From Silence to Dialogue: My Journey into Co-Production in Research


Blogging about Co-production and it's Design


May 01, 2025

By Verity Green
  🌱 Why This Blog – And Why Now? 

For most of my PhD, I debated writing a blog. I’d draft one, then delete it. Nothing quite captured what I wanted to say, until I reached the final stages of analysis and writing.
 
 One theme kept rising to the surface: co-production. My journey with it, rooted in both personal experience and academic research, has been full of questions, challenges, and quiet revelations. This blog is an attempt to explore that journey outside the confines of a thesis chapter.

👂🏽 A History of Being Heard... and Ignored 

 My experience with user-involved research didn’t start in university. It began much earlier; as a Deaf child.

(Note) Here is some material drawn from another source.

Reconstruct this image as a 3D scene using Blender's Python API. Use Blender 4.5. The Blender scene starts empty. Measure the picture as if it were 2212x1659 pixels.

I remember social workers visiting us, asking for our views. We would share honestly, but nothing ever changed. There was no follow-up and no feedback. Just the feeling that our words / signs went into a void, while someone else, somewhere, got the credit.

That pattern repeated itself across services, particularly in the NHS and social care. Over time, I became cautious and even suspicious. Who really benefits when we are “consulted”?

🧩 Researching in Silence: The Language Deprivation Dilemma 

 Years later, I worked with the late Susie Balderston on a research project commissioned by NHS and Social Care Commissioners. We aimed to gather views from Deaf community members facing a specific issue, many of whom had been deprived of language from a young age.

The challenge was immense. How do you ask someone for their views when they’ve never had access to language or the frameworks to reflect on those experiences?

This blog won’t unpack the long history of sign language deprivation—you can read more about that [here] and [here]. I did, however, reflect on these challenges in a report by Alison Faulkner for the INVOLVE/NIHR Conference, which you can access [here].

🎓 Learning, Growing – and Challenging 

 This project led me to deepen my research skills through an MA in Social Research. I was fortunate to study at the University of Leeds, within its Disability Studies department. Professor Colin Barnes welcomed my challenges about language, and we often laughed about the odd, well-meaning terms created by those in power, as he refers to himself as a “special school survivor” and he did not need to explain to me the illogic of putting deaf, and blind, children together in the same school.
 
 🪖 Lessons from the Field: Veterans, Promises, and Disappointments 

Years later, while working for a specialist NHS service for UK Military Veterans, I was involved in a bid renewal process. I pushed hard for proper public engagement. The early consultations looked promising, and I believed the organisation would follow through.

But I moved on to start my PhD, and follow-up never happened. Later, I ran into participants who told me they’d heard nothing. No feedback, no updates. Just like my own childhood experiences. This time, I wasn’t the participant, I was the researcher. And still, we fell short.

🤔 So Where Am I Now? 

My PhD is rooted in co-production. It’s been full of rich, but often uncomfortable, conversations: Is this really feasible? What does it take to do this well?

I’ve read a lot. I’ve listened more. And I’ve started to see where co-production, as it’s often practiced, misses the mark. We’ve moved a long way from the bold, early rallying cry:

“Nothing about us without us.” 

✍🏼 Why I Finally Wrote This 

 I realised this reflection didn’t belong in my thesis, it’s too personal and too open-ended. But it still needs to be said. Co-production isn’t just a research method. It’s a promise. One we keep breaking.

So, this is the blog I once couldn’t write. Because now I’m ready. And I believe we need to be having this conversation, not just in academia, but everywhere.